Por fim, quero relembrar os episódios da Arena e o comportamento do treinador Marcelo Gallardo. Mesmo suspenso, ele se comunicou com seu auxiliar o tempo todo, invadiu vestiário e trancou a porta impedindo que os fiscais da Conmebol o retirassem dali. Desrespeitou a entidade e levou de pena apenas quatro jogos. Pena muito branda, tangenciando a impunidade absoluta.
Grande final
Os argentinos chamavam a decisão da Libertadores de 2018 de "a maior do mundo", dentro do espírito megalomaníaco de que Maradona é maior e melhor do que Pelé. Eles acreditam nisso. O que se viu neste sábado foram cenas inacreditáveis.
Primeiro, o Boca leva seu time para o Monumental de Nuñez em um ônibus logotipado. Erro absoluto, sabendo que todos que estariam pelas ruas seriam torcedores rivais, historicamente violentos e agressivos.
O outro erro grave é que a Polícia Militar de Buenos Aires não fez um arrastão pelas ruas onde passaria o ônibus do Boca, tirando dali os torcedores. O que as imagens mostram é uma multidão de torcedores do River jogando pedras, bombas, garrafas. O River será punido pelo que fez sua violenta torcida?
Impunidade
Tudo isso me lembra o que ocorre entre nós.

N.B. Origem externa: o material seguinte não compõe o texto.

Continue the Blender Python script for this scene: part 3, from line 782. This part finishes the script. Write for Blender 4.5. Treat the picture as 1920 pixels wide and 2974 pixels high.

Um brigadiano prende, num ano, seis ou sete vezes o mesmo ladrão, e ele é liberado dois ou três dias depois. Diante da impunidade, se multiplicam os crimes.
Nas relações do futebol sul-americano, e muito particularmente entre os argentinos, não existe punição à desordem. Se a Conmebol punisse o River, excluindo o clube por dois anos da Libertadores e da Sul-Americana, garanto que eles cuidariam muito mais do ambiente dos jogos.
Se seu treinador fez uma baderna aqui na Arena e levou apenas quatro jogos de punição, indica que tudo pode. Trago este histórico com minha participação profissional para que as pessoas entendam que os argentinos precisam de severas punições para ser enquadrados. O Grêmio foi campeão da Libertadores em Medellín, em 1995, e não aconteceu nada para ninguém.
Documento
O que foi assinado em Assunção, no Paraguai, entre os quatro finalistas da Libertadores deste ano, numa tentativa da entidade de ter uma final limpa e reta, não se confirma com clubes argentinos.
O River ganhou a classificação na Arena com muita polêmica de arbitragem e prejuízos notáveis do Grêmio e ninguém apanhou. O treinador Gallardo fez horrores no estádio do Grêmio e não foi agredido.
Imagine o leitor se dirigentes do Grêmio fizessem lá tudo o que foi feito aqui. A impunidade da Conmebol em relação aos argentinos leva, necessariamente, a badernas como essas. Seus estádios estão caindo aos pedaços, a convivência entre torcedores é uma guerra explícita e nada acontece.